Salesforce guest flaws fuel large-scale data harvesting
Security teams are investigating a wave of data harvesting from publicly accessible Salesforce Experience Cloud sites after attackers targeted organisations with overly broad guest user permissions.
Salesforce has tracked increased threat actor activity targeting misconfigurations on public-facing sites. Overly permissive guest user access can let attackers retrieve more data than organisations intended.
Threat actor ShinyHunters separately claimed responsibility, saying it breached between 300 and 400 companies. That claim has not been independently verified.
Misconfiguration focus
Salesforce described the issue as a configuration problem rather than a platform flaw. Its investigation so far points to customer-configured guest user settings, not a vulnerability in Salesforce itself.
Experience Cloud sites can allow anonymous visitors to view certain information without logging in. Those visitors share a "guest user profile" that controls what data can be accessed. If administrators grant that profile access to objects and fields that should not be public, an attacker can query data directly without authentication.
AppOmni, a security firm focused on software-as-a-service environments, said the exposure is not new. It tied the risk to overly permissive guest user configurations and said it has long flagged the issue to customers.
Drew Gatchell, AppOmni's senior director of threat detection, said that when permissions are configured too broadly, attackers can use automated tools to query and extract data.
Tooling changes
Salesforce observed attackers using a modified version of Aura Inspector, an open-source tool originally developed by Mandiant.
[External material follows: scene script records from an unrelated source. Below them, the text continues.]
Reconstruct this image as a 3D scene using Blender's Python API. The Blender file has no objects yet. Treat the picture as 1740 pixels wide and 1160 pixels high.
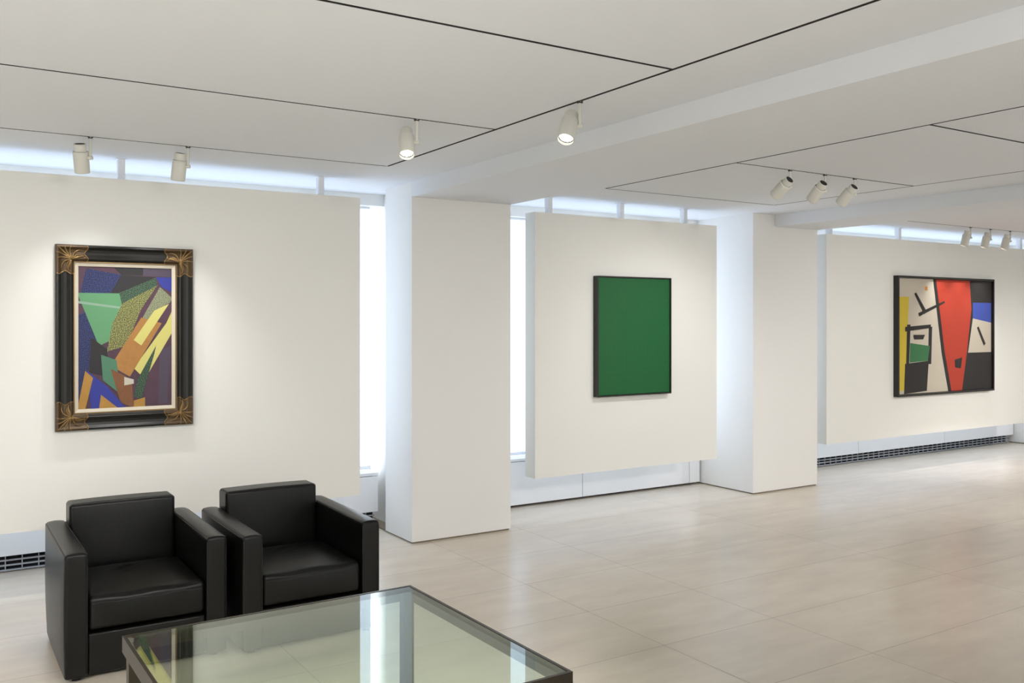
import bpy, bmesh, math, random
from mathutils import Vector, Matrix
C = bpy.context.scene.collection
R = math.radians
random.seed(7)

# ------------------------------------------------------------------ camera
W_PX, H_PX, F_PX, V0 = 1740.0, 1160.0, 1551.0, 545.3
YAW, EYE = 0.5671, 1.65
cd = bpy.data.cameras.new('camera')
cam = bpy.data.objects.new('camera', cd); C.objects.link(cam)
cam.location = (0, 0, EYE)
cam.rotation_euler = (math.pi / 2, 0, -YAW)
cd.sensor_fit = 'HORIZONTAL'; cd.sensor_width = 36.0
cd.lens = F_PX / W_PX * 36.0
cd.shift_y = -(H_PX / 2 - V0) / W_PX
cd.clip_start = 0.05
bpy.context.scene.camera = cam

# ------------------------------------------------------------------ exposure
vs = bpy.context.scene.view_settings
vs.view_transform = 'Standard'; vs.look = 'None'; vs.gamma = 1; vs.use_curve_mapping = False
vs.exposure = 0.0
world = bpy.data.worlds.new('world'); bpy.context.scene.world = world
world.use_nodes = True
wb = world.node_tree.nodes['Background']
wb.inputs['Color'].default_value = (0.72, 0.86, 1.0, 1); wb.inputs['Strength'].default_value = 1.0

# light levels
WARM = (1.0, 0.985, 0.985)
BLIND_E = 1.2          # daylight seen through the blinds
PANE_E = 3.5
SPOT_W = 54.0
REAR_W = 300.0
DOWN_W = 400.0
FRONT_W = 235.0
CEIL_Z, SOFFIT_Z = 2.678, 2.570
FLOOR_X = (-3.0, 16.0); ROOM_Y = (-4.5, 6.79)

# ------------------------------------------------------------------ helpers
def srgb(r, g, b):
    f = lambda c: (c / 255 / 12.92) if c / 255 <= 0.04045 else ((c / 255 + 0.055) / 1.055) ** 2.4
    return (f(r), f(g), f(b), 1.0)

def mat(name, col, rough=0.5, metal=0.0, spec=0.5, bump=0.0, bscale=200.0, var=0.0, vscale=4.0):
    m = bpy.data.materials.new(name); m.use_nodes = True
    nt = m.node_tree; b = nt.nodes['Principled BSDF']
    b.inputs['Base Color'].default_value = col
    b.inputs['Roughness'].default_value = rough
    b.inputs['Metallic'].default_value = metal
    b.inputs['Specular IOR Level'].default_value = spec
    tc = nt.nodes.new('ShaderNodeTexCoord')
    if var > 0:
        n = nt.nodes.new('ShaderNodeTexNoise'); n.inputs['Scale'].default_value = vscale; n.inputs['Detail'].default_value = 5
        nt.links.new(tc.outputs['Object'], n.inputs['Vector'])
        mx = nt.nodes.new('ShaderNodeMix'); mx.data_type = 'RGBA'
        mx.inputs[6].default_value = (col[0] * (1 - var), col[1] * (1 - var), col[2] * (1 - var), 1)
        mx.inputs[7].default_value = (min(1, col[0] * (1 + var)), min(1, col[1] * (1 + var)), min(1, col[2] * (1 + var)), 1)
        nt.links.new(n.outputs['Fac'], mx.inputs[0]); nt.links.new(mx.outputs[2], b.inputs['Base Color'])
    if bump > 0:
        n2 = nt.nodes.new('ShaderNodeTexNoise'); n2.inputs['Scale'].default_value = bscale; n2.inputs['Detail'].default_value = 3
        bp = nt.nodes.new('ShaderNodeBump'); bp.inputs['Strength'].default_value = bump; bp.inputs['Distance'].default_value = 0.002
        nt.links.new(tc.outputs['Object'], n2.inputs['Vector'])
        nt.links.new(n2.outputs['Fac'], bp.inputs['Height']); nt.links.new(bp.outputs['Normal'], b.inputs['Normal'])
    return m

def emit(name, col, s):
    m = bpy.data.materials.new(name); m.use_nodes = True
    b = m.node_tree.nodes['Principled BSDF']
    b.inputs['Base Color'].default_value = (0.8, 0.8, 0.8, 1)
    b.inputs['Emission Color'].default_value = col; b.inputs['Emission Strength'].default_value = s
    return m

def dotted(name, ground, dot, scale=160.0, size=0.33, rnd=0.45):
    """painted ground with rows of small dots"""
    m = bpy.data.materials.new(name); m.use_nodes = True
    nt = m.node_tree; b = nt.nodes['Principled BSDF']; b.inputs['Roughness'].default_value = 0.6
    tc = nt.nodes.new('ShaderNodeTexCoord')
    v = nt.nodes.new('ShaderNodeTexVoronoi'); v.voronoi_dimensions = '2D'; v.inputs['Scale'].default_value = scale; v.inputs['Randomness'].default_value = rnd
    sp = nt.nodes.new('ShaderNodeSeparateXYZ'); cb = nt.nodes.new('ShaderNodeCombineXYZ')
    nt.links.new(tc.outputs['Object'], sp.inputs[0]); nt.links.new(sp.outputs['X'], cb.inputs['X']); nt.links.new(sp.outputs['Z'], cb.inputs['Y'])
    nt.links.new(cb.outputs[0], v.inputs['Vector'])
    lt = nt.nodes.new('ShaderNodeMath'); lt.operation = 'LESS_THAN'; lt.inputs[1].default_value = size
    nt.links.new(v.outputs['Distance'], lt.inputs[0])
    mx = nt.nodes.new('ShaderNodeMix'); mx.data_type = 'RGBA'
    mx.inputs[6].default_value = ground; mx.inputs[7].default_value = dot
    nt.links.new(lt.outputs[0], mx.inputs[0]); nt.links.new(mx.outputs[2], b.inputs['Base Color'])
    return m

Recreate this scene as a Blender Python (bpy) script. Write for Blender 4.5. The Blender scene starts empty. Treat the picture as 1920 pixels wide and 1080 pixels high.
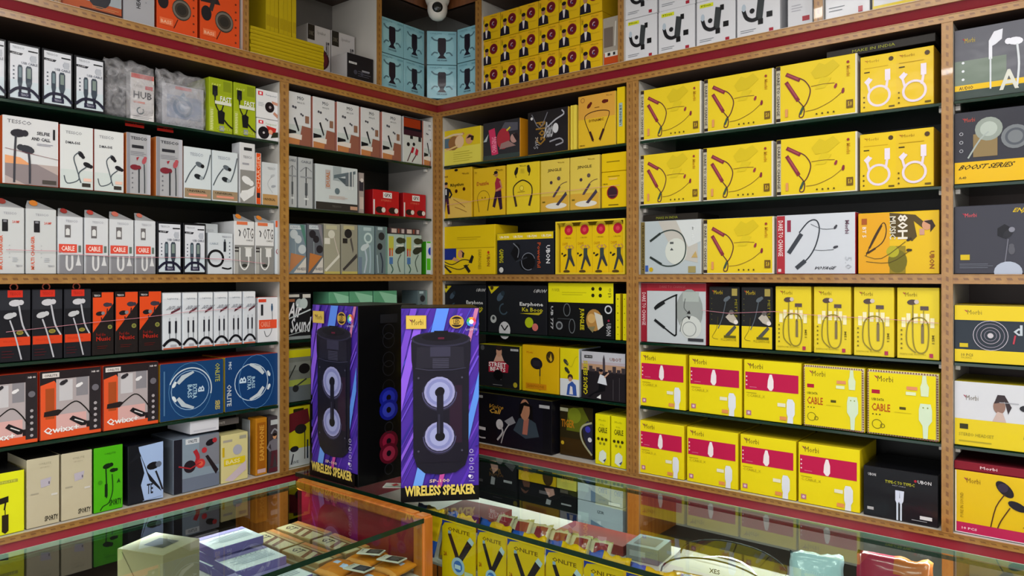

The original tool is limited to identifying exposed objects by probing API endpoints on Experience Cloud sites, including the "/s/sfsites/aura" endpoint.
Attackers have developed a custom version that goes beyond discovery and can extract data when permissions allow it. Salesforce said the approach reflects a broader trend of identity-based targeting, where harvested information is used in follow-on social engineering.
AppOmni said new attacker tooling has increased the impact of a long-standing exposure, making exploitation faster, more scalable, and more damaging.
Gatchell added that attackers have refined their methods. Earlier versions of the technique could exfiltrate about 2,000 records at most, but attackers can now exfiltrate data at much larger scale through the Salesforce GraphQL access method.
Who is at risk
Organisations are exposed if they use Experience Cloud guest user profiles and configure permissions to allow public access to objects and fields that are not intended to be publicly available. Salesforce said the risk depends on a customer's settings and whether they diverge from recommended guidance.
AppOmni also stressed that not every Experience Cloud site is affected. Organisations are only exposed if they use the guest user feature and configure permissions more broadly than Salesforce recommends.
Both Salesforce and AppOmni said harvested data is likely to be used in scams. Salesforce said information collected in scans, such as names and phone numbers, is often used in targeted social engineering and voice phishing. AppOmni described campaigns that start with CRM data and then escalate access.
Gatchell said the scans typically collect names and contact details that are then used to fuel follow-on scams, including targeted "vishing" campaigns. He added that AppOmni has observed coordinated campaigns that harvest CRM data, use it to make vishing calls seem legitimate, then escalate into broader SaaS compromise and data exfiltration.
Recommended actions
Salesforce advised customers to audit guest user permissions and enforce least-privilege access. It also recommended setting org-wide defaults to "Private" for external users, disabling public API access for guest users, restricting visibility settings that could allow enumeration of internal users, and disabling self-registration where it is not required.
It also recommended reviewing Event Monitoring logs for anomalous access patterns, such as unexpected spikes in queries, unusual IP addresses, or access outside normal hours, and setting a dedicated security contact for incident notifications.
AppOmni urged organisations to check their Salesforce security posture and prioritise remediation if the "Data Records Exposed to Anonymous World" insight is flagged.
Salesforce said it has enhanced anomaly detection and continues monitoring the campaign. It said it will notify impacted customers if it becomes aware of unauthorised access to customer data.
"Salesforce-powered websites may allow anonymous visitors to browse certain information without logging in. When those permissions are configured too broadly, attackers can use automated tools to query and extract data," said Drew Gatchell, Senior Director of Threat Detection, AppOmni.